O Inferno de Dostoievski (“Se Deus não existe tudo é permitido”) passa a ser o Paraíso do enfant terrible, e essa utopia lhe é tão cara que ele não admite sequer o sucedâneo pós-ateísta proposto por John Le Carré (“Se Deus não existe tudo é permitido. Inclusive agir como se Deus existisse”). Eis o fruto proibido da sedução cínica de Richard Dawkins. Não admira que muitos evolucionistas – teístas, sobretudo – demonstrem justa preocupação com o seu convite aberto para uma orgia relativista.

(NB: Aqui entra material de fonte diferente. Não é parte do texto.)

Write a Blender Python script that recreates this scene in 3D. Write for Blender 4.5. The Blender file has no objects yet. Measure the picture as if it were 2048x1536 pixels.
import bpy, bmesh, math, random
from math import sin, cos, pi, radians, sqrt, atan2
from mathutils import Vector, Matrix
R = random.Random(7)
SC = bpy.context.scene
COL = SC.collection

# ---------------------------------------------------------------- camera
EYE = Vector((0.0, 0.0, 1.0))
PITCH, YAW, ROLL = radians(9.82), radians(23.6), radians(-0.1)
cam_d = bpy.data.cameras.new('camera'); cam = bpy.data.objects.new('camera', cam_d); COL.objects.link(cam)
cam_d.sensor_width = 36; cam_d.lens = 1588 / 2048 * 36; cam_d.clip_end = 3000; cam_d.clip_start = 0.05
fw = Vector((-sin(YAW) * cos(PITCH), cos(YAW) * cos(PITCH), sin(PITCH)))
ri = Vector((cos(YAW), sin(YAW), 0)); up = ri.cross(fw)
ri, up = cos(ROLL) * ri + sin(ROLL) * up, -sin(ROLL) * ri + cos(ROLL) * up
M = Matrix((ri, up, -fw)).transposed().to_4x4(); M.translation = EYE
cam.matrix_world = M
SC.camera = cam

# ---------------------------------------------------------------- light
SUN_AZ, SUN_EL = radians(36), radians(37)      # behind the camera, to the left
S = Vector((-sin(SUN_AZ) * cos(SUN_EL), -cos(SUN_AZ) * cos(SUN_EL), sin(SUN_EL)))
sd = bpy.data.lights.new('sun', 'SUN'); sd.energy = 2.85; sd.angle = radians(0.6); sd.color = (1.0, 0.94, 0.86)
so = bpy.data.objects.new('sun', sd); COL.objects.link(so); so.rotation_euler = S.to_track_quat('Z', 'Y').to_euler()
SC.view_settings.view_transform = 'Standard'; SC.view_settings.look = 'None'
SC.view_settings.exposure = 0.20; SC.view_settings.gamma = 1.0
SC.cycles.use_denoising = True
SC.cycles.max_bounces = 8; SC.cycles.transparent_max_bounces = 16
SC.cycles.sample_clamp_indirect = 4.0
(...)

“Deus provavelmente não existe.” Mas e se Ele de fato existir? E se fossem desnudadas as impossibilidades epistêmicas da TGE, hoje a maior aliada do ateísmo? E se fosse justificada a crença em um Projetista – o zeloso Deus cristão? Nesse caso, como ficaria o saldo espiritual dos que, seguindo o conselho do popstar da Nomenklatura Científica, “pararam de se preocupar” e resolveram “aproveitar a vida”? A conta da fatura revelaria a EXTENSÃO FINAL DO PREJUÍZO. Restaria ao clero de Darwin (os dois terços culpados e terço inocente) tentar se proteger dentro de um camburão apertado, cercado por uma turba de logrados portando tochas.